WALHI menilai kondisi itu memperburuk lambannya kemajuan global sejak kesepakatan Paris pada COP21. Laporan World Meteorological Organization (WMO) bahkan mencatat rata-rata suhu global pada 2024 telah mencapai 1,55 derajat Celsius di atas periode praindustri. Situasi tersebut dinilai menjadi bukti bahwa solusi iklim tidak bisa diserahkan pada pihak yang justru menjadi penyebab krisis.
Di Indonesia, seruan kritik terhadap COP 30 disuarakan WALHI bersama jejaring dan komunitas di delapan provinsi. Mereka menilai keterlibatan korporasi fosil dalam pembahasan pasar karbon berpotensi membahayakan ruang hidup masyarakat yang selama ini berada di garis depan krisis iklim.
Dalam pandangan WALHI, perdagangan karbon tidak menyelesaikan persoalan karena tidak menyasar penurunan emisi langsung dari sumber utama, termasuk industri pertambangan dan energi yang masih mengandalkan pembangkit berbasis batu bara.
WALHI mendesak pemerintah kembali berpihak pada rakyat dengan mengakui hak masyarakat adat, perempuan, nelayan, petani, serta kelompok rentan lain dalam penyusunan kebijakan iklim. Organisasi itu menekankan perlunya perubahan sistem ekonomi politik agar tidak lagi dikendalikan oleh kepentingan korporasi.
“Kami tidak mau terlambat menyelamatkan kehidupan. Itu sebabnya kami menyuarakan Kembali ke Rakyat Kembali ke Akar sebagai seruan global dalam COP 30 ini,” kata Uli.
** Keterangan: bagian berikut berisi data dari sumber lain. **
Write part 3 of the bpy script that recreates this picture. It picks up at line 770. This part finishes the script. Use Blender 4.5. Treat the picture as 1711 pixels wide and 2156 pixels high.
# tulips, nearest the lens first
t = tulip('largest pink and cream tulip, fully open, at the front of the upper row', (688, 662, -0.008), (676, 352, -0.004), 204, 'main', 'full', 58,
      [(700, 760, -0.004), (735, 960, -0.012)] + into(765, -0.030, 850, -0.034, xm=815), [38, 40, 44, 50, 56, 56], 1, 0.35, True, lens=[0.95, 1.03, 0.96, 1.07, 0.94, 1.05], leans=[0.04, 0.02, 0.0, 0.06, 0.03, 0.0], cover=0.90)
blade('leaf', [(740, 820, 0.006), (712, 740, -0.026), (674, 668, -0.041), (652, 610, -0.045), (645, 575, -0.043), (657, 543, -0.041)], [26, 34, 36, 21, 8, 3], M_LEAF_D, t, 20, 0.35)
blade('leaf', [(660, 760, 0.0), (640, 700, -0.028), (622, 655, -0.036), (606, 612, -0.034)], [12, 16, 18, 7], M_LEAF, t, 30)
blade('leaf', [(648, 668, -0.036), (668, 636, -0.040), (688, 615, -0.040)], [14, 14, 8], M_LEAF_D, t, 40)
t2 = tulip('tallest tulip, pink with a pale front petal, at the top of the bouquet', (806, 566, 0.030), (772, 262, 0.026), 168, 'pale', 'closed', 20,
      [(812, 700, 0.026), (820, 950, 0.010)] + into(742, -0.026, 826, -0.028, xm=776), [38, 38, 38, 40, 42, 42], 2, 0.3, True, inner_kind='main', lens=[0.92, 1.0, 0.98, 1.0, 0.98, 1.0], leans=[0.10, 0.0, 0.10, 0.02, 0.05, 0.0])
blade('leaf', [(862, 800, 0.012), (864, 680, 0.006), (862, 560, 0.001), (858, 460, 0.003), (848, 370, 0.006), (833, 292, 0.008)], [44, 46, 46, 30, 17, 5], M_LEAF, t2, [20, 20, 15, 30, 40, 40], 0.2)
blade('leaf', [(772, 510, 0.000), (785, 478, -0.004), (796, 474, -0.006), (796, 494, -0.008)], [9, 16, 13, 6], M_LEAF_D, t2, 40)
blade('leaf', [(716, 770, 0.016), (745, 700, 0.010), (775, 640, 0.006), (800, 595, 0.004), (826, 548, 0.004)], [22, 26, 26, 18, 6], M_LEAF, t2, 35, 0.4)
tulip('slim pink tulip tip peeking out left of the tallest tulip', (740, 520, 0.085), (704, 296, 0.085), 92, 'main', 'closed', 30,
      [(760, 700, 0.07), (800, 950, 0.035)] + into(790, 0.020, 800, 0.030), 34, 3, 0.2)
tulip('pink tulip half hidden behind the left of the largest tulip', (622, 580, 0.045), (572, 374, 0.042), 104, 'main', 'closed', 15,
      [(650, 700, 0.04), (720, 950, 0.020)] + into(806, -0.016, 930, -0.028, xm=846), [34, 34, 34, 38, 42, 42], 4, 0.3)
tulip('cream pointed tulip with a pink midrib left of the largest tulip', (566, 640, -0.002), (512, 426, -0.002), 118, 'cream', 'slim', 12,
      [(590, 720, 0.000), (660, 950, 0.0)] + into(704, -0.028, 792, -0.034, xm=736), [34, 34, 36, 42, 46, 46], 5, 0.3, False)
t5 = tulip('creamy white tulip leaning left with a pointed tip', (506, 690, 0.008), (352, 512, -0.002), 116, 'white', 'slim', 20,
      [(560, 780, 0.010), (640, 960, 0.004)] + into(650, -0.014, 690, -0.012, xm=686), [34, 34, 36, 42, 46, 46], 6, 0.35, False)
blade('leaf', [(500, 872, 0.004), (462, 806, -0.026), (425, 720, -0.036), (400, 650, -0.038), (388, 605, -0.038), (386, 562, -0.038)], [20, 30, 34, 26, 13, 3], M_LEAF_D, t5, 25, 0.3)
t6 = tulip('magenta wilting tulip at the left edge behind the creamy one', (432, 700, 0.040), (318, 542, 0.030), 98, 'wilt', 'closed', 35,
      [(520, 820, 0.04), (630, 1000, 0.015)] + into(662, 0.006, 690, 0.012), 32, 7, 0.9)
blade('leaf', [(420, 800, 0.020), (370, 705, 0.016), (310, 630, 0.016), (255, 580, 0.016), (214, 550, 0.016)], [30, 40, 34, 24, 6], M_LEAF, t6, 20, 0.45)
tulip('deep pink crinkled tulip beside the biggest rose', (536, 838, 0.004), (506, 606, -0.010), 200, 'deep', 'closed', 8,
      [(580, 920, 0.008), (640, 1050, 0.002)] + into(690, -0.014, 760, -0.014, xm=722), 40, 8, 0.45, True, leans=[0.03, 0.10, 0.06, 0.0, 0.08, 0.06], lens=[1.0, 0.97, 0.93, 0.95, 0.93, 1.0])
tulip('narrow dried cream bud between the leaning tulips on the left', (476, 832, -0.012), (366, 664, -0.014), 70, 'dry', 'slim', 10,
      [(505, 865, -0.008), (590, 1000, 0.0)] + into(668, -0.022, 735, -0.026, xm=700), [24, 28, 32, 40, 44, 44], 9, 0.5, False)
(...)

WALHI juga memperingatkan bahwa kenaikan suhu global di atas 1,5 derajat Celsius berpotensi memicu kekeringan ekstrem bagi ratusan juta orang, degradasi lahan, penurunan produksi pertanian, hingga ancaman sosial ekonomi sebagaimana diperingatkan IPCC. Negara diminta segera menghentikan dukungan terhadap solusi iklim palsu dan mengedepankan langkah nyata pengurangan emisi dari industri.